REQUIRED TASK:
Give back exactly the lines from the start of the listing to the line containing "mb.build('leaf', LETTUCE, t)", inclusive, and nothing beyond them.

GIVEN DATA:
===============

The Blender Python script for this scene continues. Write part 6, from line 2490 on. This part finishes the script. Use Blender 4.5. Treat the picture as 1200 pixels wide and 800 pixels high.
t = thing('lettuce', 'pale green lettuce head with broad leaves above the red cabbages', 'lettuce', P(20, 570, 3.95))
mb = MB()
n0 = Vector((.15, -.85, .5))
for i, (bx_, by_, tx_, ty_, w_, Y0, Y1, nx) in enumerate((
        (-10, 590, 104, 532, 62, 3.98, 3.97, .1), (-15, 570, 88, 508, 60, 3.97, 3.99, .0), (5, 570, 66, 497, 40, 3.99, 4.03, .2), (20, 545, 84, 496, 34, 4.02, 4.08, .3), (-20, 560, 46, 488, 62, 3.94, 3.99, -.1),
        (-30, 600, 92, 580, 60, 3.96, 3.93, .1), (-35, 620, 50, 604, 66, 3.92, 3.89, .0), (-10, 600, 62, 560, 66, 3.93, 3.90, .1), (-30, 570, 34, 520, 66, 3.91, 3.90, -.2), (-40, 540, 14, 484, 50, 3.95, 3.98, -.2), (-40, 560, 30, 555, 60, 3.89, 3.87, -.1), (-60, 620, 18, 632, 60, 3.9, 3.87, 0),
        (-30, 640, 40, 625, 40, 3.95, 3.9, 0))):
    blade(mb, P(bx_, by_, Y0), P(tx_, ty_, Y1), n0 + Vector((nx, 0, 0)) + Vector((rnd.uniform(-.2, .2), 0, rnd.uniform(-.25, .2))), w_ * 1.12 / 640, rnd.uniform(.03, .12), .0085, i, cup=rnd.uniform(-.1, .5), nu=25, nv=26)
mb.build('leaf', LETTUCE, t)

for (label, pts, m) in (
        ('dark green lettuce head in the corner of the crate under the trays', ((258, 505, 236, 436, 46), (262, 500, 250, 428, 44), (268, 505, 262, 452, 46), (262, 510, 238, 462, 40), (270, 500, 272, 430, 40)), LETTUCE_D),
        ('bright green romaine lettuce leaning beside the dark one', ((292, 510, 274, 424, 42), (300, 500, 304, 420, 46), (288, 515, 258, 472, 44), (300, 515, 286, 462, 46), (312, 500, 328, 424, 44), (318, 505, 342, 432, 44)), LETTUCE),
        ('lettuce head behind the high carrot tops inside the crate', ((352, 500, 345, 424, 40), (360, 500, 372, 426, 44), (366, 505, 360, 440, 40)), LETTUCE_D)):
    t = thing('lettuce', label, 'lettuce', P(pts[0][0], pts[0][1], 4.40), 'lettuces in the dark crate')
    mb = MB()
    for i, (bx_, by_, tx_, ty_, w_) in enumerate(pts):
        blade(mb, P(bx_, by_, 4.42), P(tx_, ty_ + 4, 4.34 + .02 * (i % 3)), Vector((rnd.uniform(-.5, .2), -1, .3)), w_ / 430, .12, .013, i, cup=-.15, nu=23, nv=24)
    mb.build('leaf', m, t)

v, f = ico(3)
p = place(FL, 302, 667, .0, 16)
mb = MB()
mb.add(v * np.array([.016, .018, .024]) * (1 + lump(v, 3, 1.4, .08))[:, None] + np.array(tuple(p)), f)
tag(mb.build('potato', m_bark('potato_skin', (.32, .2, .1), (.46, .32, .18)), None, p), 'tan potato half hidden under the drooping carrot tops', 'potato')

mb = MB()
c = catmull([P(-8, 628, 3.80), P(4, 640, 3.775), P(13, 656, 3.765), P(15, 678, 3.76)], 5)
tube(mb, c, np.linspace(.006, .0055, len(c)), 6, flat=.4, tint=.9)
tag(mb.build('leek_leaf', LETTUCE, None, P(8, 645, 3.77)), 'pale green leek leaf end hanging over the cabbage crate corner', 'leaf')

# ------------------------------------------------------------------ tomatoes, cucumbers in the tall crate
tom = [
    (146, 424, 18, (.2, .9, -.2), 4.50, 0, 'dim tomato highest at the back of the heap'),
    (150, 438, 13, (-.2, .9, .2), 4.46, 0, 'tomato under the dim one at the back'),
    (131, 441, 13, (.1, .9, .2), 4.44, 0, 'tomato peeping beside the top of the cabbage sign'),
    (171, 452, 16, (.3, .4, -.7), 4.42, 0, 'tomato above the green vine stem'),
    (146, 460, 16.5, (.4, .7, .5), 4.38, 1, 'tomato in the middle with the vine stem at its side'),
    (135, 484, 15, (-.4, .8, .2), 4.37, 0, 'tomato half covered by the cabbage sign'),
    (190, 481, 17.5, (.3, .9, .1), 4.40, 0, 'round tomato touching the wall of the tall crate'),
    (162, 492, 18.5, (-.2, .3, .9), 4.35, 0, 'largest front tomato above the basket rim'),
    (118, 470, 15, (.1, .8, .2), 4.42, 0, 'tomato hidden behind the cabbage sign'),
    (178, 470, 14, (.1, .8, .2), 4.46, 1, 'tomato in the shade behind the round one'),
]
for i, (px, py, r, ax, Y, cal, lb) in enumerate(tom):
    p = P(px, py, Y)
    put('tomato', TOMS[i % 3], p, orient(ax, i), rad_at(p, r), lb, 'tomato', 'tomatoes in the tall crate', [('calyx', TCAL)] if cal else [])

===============

RESULT FOR THIS TASK:
The Blender Python script for this scene continues. Write part 6, from line 2490 on. This part finishes the script. Use Blender 4.5. Treat the picture as 1200 pixels wide and 800 pixels high.
t = thing('lettuce', 'pale green lettuce head with broad leaves above the red cabbages', 'lettuce', P(20, 570, 3.95))
mb = MB()
n0 = Vector((.15, -.85, .5))
for i, (bx_, by_, tx_, ty_, w_, Y0, Y1, nx) in enumerate((
        (-10, 590, 104, 532, 62, 3.98, 3.97, .1), (-15, 570, 88, 508, 60, 3.97, 3.99, .0), (5, 570, 66, 497, 40, 3.99, 4.03, .2), (20, 545, 84, 496, 34, 4.02, 4.08, .3), (-20, 560, 46, 488, 62, 3.94, 3.99, -.1),
        (-30, 600, 92, 580, 60, 3.96, 3.93, .1), (-35, 620, 50, 604, 66, 3.92, 3.89, .0), (-10, 600, 62, 560, 66, 3.93, 3.90, .1), (-30, 570, 34, 520, 66, 3.91, 3.90, -.2), (-40, 540, 14, 484, 50, 3.95, 3.98, -.2), (-40, 560, 30, 555, 60, 3.89, 3.87, -.1), (-60, 620, 18, 632, 60, 3.9, 3.87, 0),
        (-30, 640, 40, 625, 40, 3.95, 3.9, 0))):
    blade(mb, P(bx_, by_, Y0), P(tx_, ty_, Y1), n0 + Vector((nx, 0, 0)) + Vector((rnd.uniform(-.2, .2), 0, rnd.uniform(-.25, .2))), w_ * 1.12 / 640, rnd.uniform(.03, .12), .0085, i, cup=rnd.uniform(-.1, .5), nu=25, nv=26)
mb.build('leaf', LETTUCE, t)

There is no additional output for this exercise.